Passou-me há dias pelas mãos um número já com algum tempo da revista New Yorker que trazia um texto do crítico Giles Harvey onde este abordava um curioso nicho do mercado livreiro dos Estados Unidos. O título do artigo, «Cry me a river», que traduzo muito livremente por «Um rio de lágrimas», era uma óbvia paráfrase de parte do refrão da popular canção sobre um amor frustrado, escrita em 1953 por Arthur Hamilton para a voz poderosa de Ella Fitzgerald, na qual a intérprete pede insistentemente que com ela choremos o seu destino. «Come on and cry me a river, cry me a river / ‘Cause I cried a river over you», ali implorava aquela à qual um dia alguém chamou «a primeira dama da canção». A escolha da frase ajustava-se de uma forma perfeita ao artigo de Harvey.
Este chamava a atenção para um género literário, segundo ele associado no mercado norte-americano a um bem razoável volume de vendas.
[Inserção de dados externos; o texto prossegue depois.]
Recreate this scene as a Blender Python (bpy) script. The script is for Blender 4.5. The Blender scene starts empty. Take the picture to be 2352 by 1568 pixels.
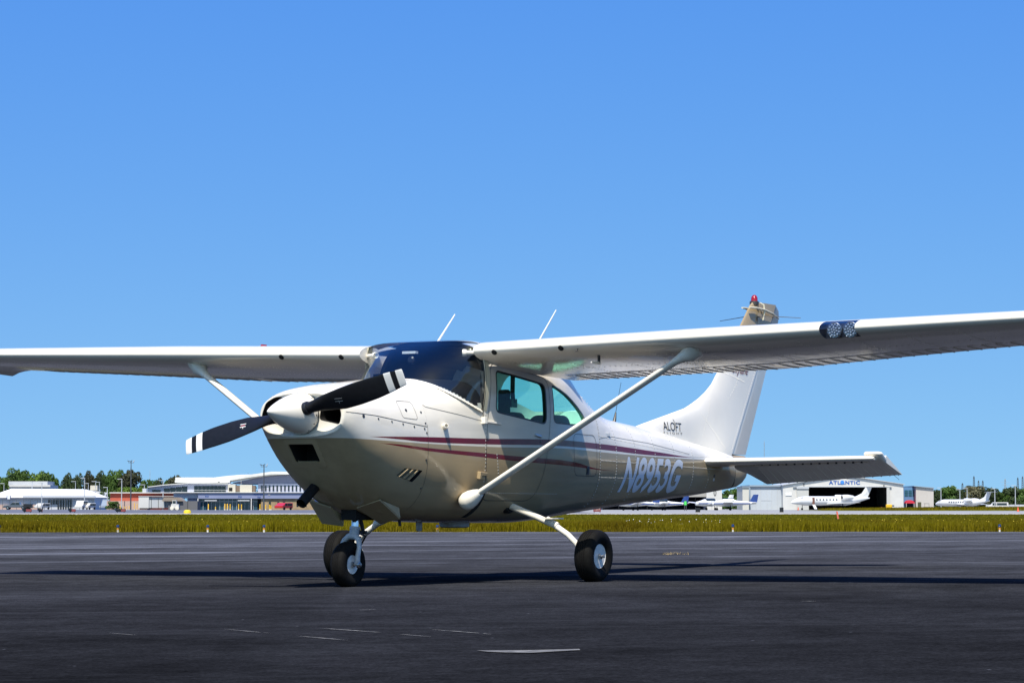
import bpy, bmesh, math, random
import numpy as np
from mathutils import Vector, Matrix
from mathutils.bvhtree import BVHTree
from mathutils.interpolate import poly_3d_calc

random.seed(7)
rng = np.random.default_rng(7)
SC = bpy.context.scene
COL = SC.collection
PI = math.pi

# ------------------------------------------------------------------ camera
CAM = Vector((-16.1425, -11.3361, 0.6092))
YAW, PITCH, ROLL = 0.5475, 0.0653, 0.0045
cam_d = bpy.data.cameras.new('camera')
cam_d.sensor_width = 36.0
cam_d.lens = 88.82
cam_d.clip_start = 0.1
cam_d.clip_end = 9000
cam = bpy.data.objects.new('camera', cam_d)
COL.objects.link(cam)
cam.location = CAM
cam.rotation_euler = (PI / 2 + PITCH, 0, YAW - PI / 2)
SC.camera = cam

# ------------------------------------------------------------------ sky, sun, exposure
SUN_FROM = Vector((-0.566, -0.23, 1.0)).normalized()      # towards the sun
SUN_EL = math.asin(SUN_FROM.z)
SUN_ROT = math.atan2(SUN_FROM.x, SUN_FROM.y)
world = bpy.data.worlds.new('World')
SC.world = world
world.use_nodes = True
wn = world.node_tree.nodes
wl = world.node_tree.links
for n in list(wn):
    wn.remove(n)
w_out = wn.new('ShaderNodeOutputWorld')
w_bg = wn.new('ShaderNodeBackground')
w_sky = wn.new('ShaderNodeTexSky')
w_sky.sky_type = 'NISHITA'
w_sky.sun_disc = False
w_sky.sun_elevation = SUN_EL
w_sky.sun_rotation = SUN_ROT
w_sky.altitude = 0
w_sky.air_density = 1.52
w_sky.dust_density = 0.85
w_sky.ozone_density = 2.9
w_hsv = wn.new('ShaderNodeHueSaturation')
w_hsv.inputs['Saturation'].default_value = 1.44
w_hsv.inputs['Hue'].default_value = 0.507
# sample the sky a little above the horizon haze, so that the blue runs right down to the ground
w_tc = wn.new('ShaderNodeTexCoord')
w_ma = wn.new('ShaderNodeVectorMath'); w_ma.operation = 'ADD'; w_ma.inputs[1].default_value = (0, 0, 0.218)
w_nm = wn.new('ShaderNodeVectorMath'); w_nm.operation = 'NORMALIZE'
wl.new(w_tc.outputs['Generated'], w_ma.inputs[0]); wl.new(w_ma.outputs[0], w_nm.inputs[0]); wl.new(w_nm.outputs[0], w_sky.inputs['Vector'])
w_bg.inputs['Strength'].default_value = 0.131
wl.new(w_sky.outputs[0], w_hsv.inputs['Color'])
w_mul = wn.new('ShaderNodeVectorMath'); w_mul.operation = 'MULTIPLY'; w_mul.inputs[1].default_value = (0.98, 0.965, 1.05)
wl.new(w_hsv.outputs[0], w_mul.inputs[0])
# flatten the blue channel a little, as the camera's colour rendering does
w_sep = wn.new('ShaderNodeSeparateColor'); w_cmb = wn.new('ShaderNodeCombineColor')
w_pw = wn.new('ShaderNodeMath'); w_pw.operation = 'POWER'; w_pw.inputs[1].default_value = 0.25
w_kb = wn.new('ShaderNodeMath'); w_kb.operation = 'MULTIPLY'; w_kb.inputs[1].default_value = 3.48
wl.new(w_mul.outputs[0], w_sep.inputs[0])
wl.new(w_sep.outputs[2], w_pw.inputs[0]); wl.new(w_pw.outputs[0], w_kb.inputs[0])
wl.new(w_sep.outputs[0], w_cmb.inputs[0]); wl.new(w_sep.outputs[1], w_cmb.inputs[1]); wl.new(w_kb.outputs[0], w_cmb.inputs[2])
wl.new(w_cmb.outputs[0], w_bg.inputs[0])
wl.new(w_bg.outputs[0], w_out.inputs[0])

sun_d = bpy.data.lights.new('sun', 'SUN')
sun_d.energy = 5.0
sun_d.angle = math.radians(0.53)
sun_d.color = (1.0, 0.94, 0.83)
sun = bpy.data.objects.new('sun', sun_d)
COL.objects.link(sun)
sun.location = (-30, -10, 50)
sun.rotation_euler = SUN_FROM.to_track_quat('Z', 'Y').to_euler()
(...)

O género que reúne um conjunto de títulos de escritores falhados capazes de abordar em livro o percurso do seu próprio falhanço. Não é difícil calcular o motivo do êxito: o escritor loser, o falhado, escreve para outros losers, mostrando-lhes de que modo a sua incapacidade para conceber um bom argumento e para escrever de uma forma reconhecida pela crítica, para «vencer», faz deles pessoas comuns. Destacam-se, desta forma, não pelo que fizeram, mas justamente por aquilo que não fizeram. Um pouco como naqueles reality shows televisivos nos quais os participantes se caracterizam, acima de tudo, por não possuírem a menor qualificação, por exibirem pornograficamente o seu rosto de «Zé Ninguém», tornando-se populares entre os menos qualificados porque estes os olham como seus iguais. Num lugar sob os holofotes onde eles também poderiam estar e não se importariam de estar.
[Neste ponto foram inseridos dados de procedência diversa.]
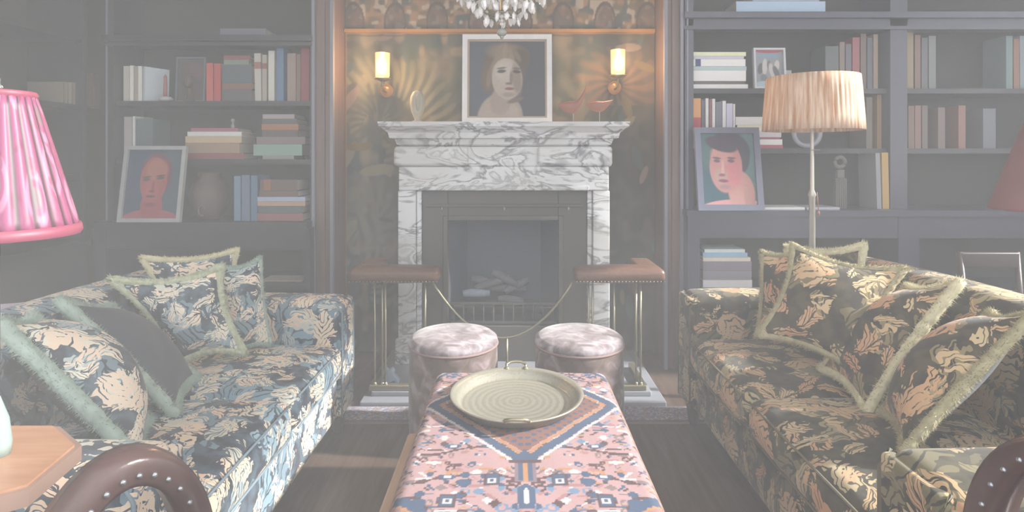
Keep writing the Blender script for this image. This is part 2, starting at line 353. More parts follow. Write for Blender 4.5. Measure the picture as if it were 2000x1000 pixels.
standing(498, 511, 104, LA, d1, 'cream book with a red band right of the pile on the '+s, (188, 186, 182), G, lean=-.02, band=(.68, .82, (165, 138, 132)))
standing(512, 521, 107, LA, d1, 'narrow grey-beige book with faint red band on the '+s, (178, 172, 166), G, band=(.7, .82, (160, 135, 130)))
standing(524, 536, 99, LA, d1, 'tall white book left of the blue one on the '+s, (200, 199, 194), G)
standing(540, 554, 93, LA, d1, 'tall blue book on the '+s, (134, 148, 166), G)
standing(561, 578, 104, LA, d1, 'dusty beige book right of the blue one on the '+s, (162, 152, 148), G)
standing(579, 587, 106, LA, d1, 'slim brown book beside the dark red one on the '+s, (150, 138, 132), G)
standing(588, 604, 94, LA, d1, 'dark red book at the right end of the '+s, (158, 122, 126), G)
G = 'books on the middle shelf of the left bookcase'; s = "left bookcase's middle shelf"
standing(242, 258, 228, LB, d1, 'pale grey book standing at the left end of the '+s, (176, 172, 172), G)
standing(259, 264, 227, LB, d1, 'thin white book above the red portrait on the '+s, (206, 206, 206), G)
standing(266, 299, 232, LB, d1, 'wide dull teal book behind the red portrait on the '+s, (134, 142, 142), G)
zt = stack(LB, d1, [(358, 476, 12, 'wine red book under the left pile on the '+s, (158, 130, 130)), (362, 468, 20, 'thick tan book in the left pile on the '+s, (170, 156, 144)),
   (362, 472, 13, 'sand yellow book in the left pile on the '+s, (192, 178, 158)), (366, 472, 9, 'white book in the left pile on the '+s, (206, 208, 206)), (373, 465, 7, 'thin rose book topping the left pile on the '+s, (170, 138, 146))], G)
stack(LB, d1, [(513, 574, 7, 'thin grey book under the right pile on the '+s, (158, 160, 158)), (495, 590, 22, 'thick sea-green book in the right pile on the '+s, (154, 172, 164)),
   (501, 596, 15, 'mauve-grey book in the right pile on the '+s, (152, 146, 146)), (512, 582, 13, 'dark brown book in the right pile on the '+s, (136, 132, 131)), (511, 583, 12, 'terracotta book in the right pile on the '+s, (168, 142, 130)),
   (512, 580, 10, 'near-black book in the right pile on the '+s, (134, 133, 134)), (513, 575, 9, 'pale grey book topping the right pile on the '+s, (170, 166, 166))], G)
G = 'books on the ledge of the left bookcase'; s = "left bookcase's ledge"; d2 = 3.30
standing(457, 470, 344, LC, d2, 'steel-blue book, leftmost of the blue trio on the '+s, (142, 156, 168), G)
standing(472, 488, 342, LC, d2, 'slate book, middle of the blue trio on the '+s, (140, 148, 160), G)
standing(490, 503, 343, LC, d2, 'blue-grey book, rightmost of the blue trio on the '+s, (134, 146, 160), G)
stack(LC, d2, [(502, 592, 15, 'faded red book at the bottom of the pile on the '+s, (158, 136, 136)), (504, 590, 14, 'dark grey-green book in the pile on the '+s, (134, 138, 138)), (503, 596, 9, 'peach-edged book in the pile on the '+s, (182, 164, 150)),
   (502, 596, 9, 'light blue book in the pile on the '+s, (172, 180, 198)), (506, 582, 12, 'dark brown book above the light blue one on the '+s, (142, 133, 130)), (508, 580, 22, 'thick brown red-banded book topping the pile on the '+s, (138, 132, 130), (.1, .3, (156, 134, 126)))], G)
stack(.52, 3.3, [(232, 300, 10, 'thin white book lying on the base shelf of the left bookcase', (184, 190, 204)), ], 'books in the base of the left bookcase')
standing(505, 590, 552, .52, 3.3, 'wide dull red folder standing in the base of the left bookcase', (150, 130, 130), 'books in the base of the left bookcase')
# ---- side wall books (spines face the room)
G = 'books on the left wall bookcase'
for px0, px1, pt, col, lb in ((117, 124, 160, (158, 154, 146), 'narrow cream book furthest from the corner on the left wall shelf'), (126, 132, 160, (158, 154, 146), 'narrow cream book next to the bleached one on the left wall shelf'),
       (134, 140, 161, (164, 160, 152), 'bleached narrow book in the middle of the left wall shelf group'), (142, 150, 161, (156, 150, 142), 'grey-cream book beside the brown volumes on the left wall shelf'),
       (160, 171, 142, (146, 134, 128), 'taller brown book on the left wall shelf'), (172, 182, 142, (144, 133, 128), 'second taller brown book on the left wall shelf'), (184, 196, 146, (138, 132, 130), 'dark brown book nearest the room corner on the left wall shelf')):
    y0, y1 = 2.48*F/(1000-px0), 2.48*F/(1000-px1); h = zz(pt, (y0+y1)/2)-1.545
    M = Matrix.Translation((-2.48, (y0+y1)/2, 1.545)) @ Matrix.Rotation(math.pi/2, 4, 'Z'); book(lb, col, abs(y1-y0)-.002, .18, h, M, G)
# ---- right bookcase
G = 'books on the upper shelf of the right bookcase'; s = "right bookcase's upper shelf"
stack(RA, d1, [(1351, 1461, 10, 'white book at the foot of the pile on the '+s, (228, 228, 230)), (1356, 1455, 6, 'charcoal slim book in the pile on the '+s, (136, 135, 134)), (1354, 1457, 21, 'thick ivory book in the pile on the '+s, (224, 225, 222)),
   (1352, 1458, 8, 'thin pale teal book in the pile on the '+s, (178, 190, 192)), (1352, 1456, 14, 'blue-white book with dark spine square on the '+s, (216, 222, 232), (.06, .16, (120, 124, 146))),
   (1355, 1453, 6, 'thin lavender-grey book in the pile on the '+s, (190, 190, 200)), (1354, 1457, 8, 'lime-edged book topping the pile on the '+s, (208, 216, 188))], G)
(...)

Em sociedades nas quais a argúcia ou a esperteza são valorizados acima do esforço e da inteligência é fácil perceber este interesse por quem se destaca justamente por em nada se distinguir. Daí não viria mal ao mundo não fora dar-se o caso dessa irrelevância ser cada vez mais promovida e premiada. Por homens e mulheres sem rasto de génio ou de originalidade, «sem qualidades» como o protagonista do romance de Musil, se tornarem, cada vez mais, capa de revista, pedindo-se-lhes apenas que mostrem em público a sua insignificância e a sua vida banal. O seu sucesso advém assim da sua extrema vulgaridade. Mas aqui já não falamos de alguém que, como na literatura à qual se referia o artigo da New Yorker, vive o seu falhanço e espera que outros falhados os chorem. Falamos de pessoas para quem notoriedade e insucesso, ou mesmo fama e infâmia, são totalmente compatíveis. Que valem porque o seu nome surge impresso nos tablóides e o seu rosto aparece, ainda que só por alguns minutos, nos nossos ecrãs domésticos. Se acrescentam algo a alguma coisa, isso não vem ao caso.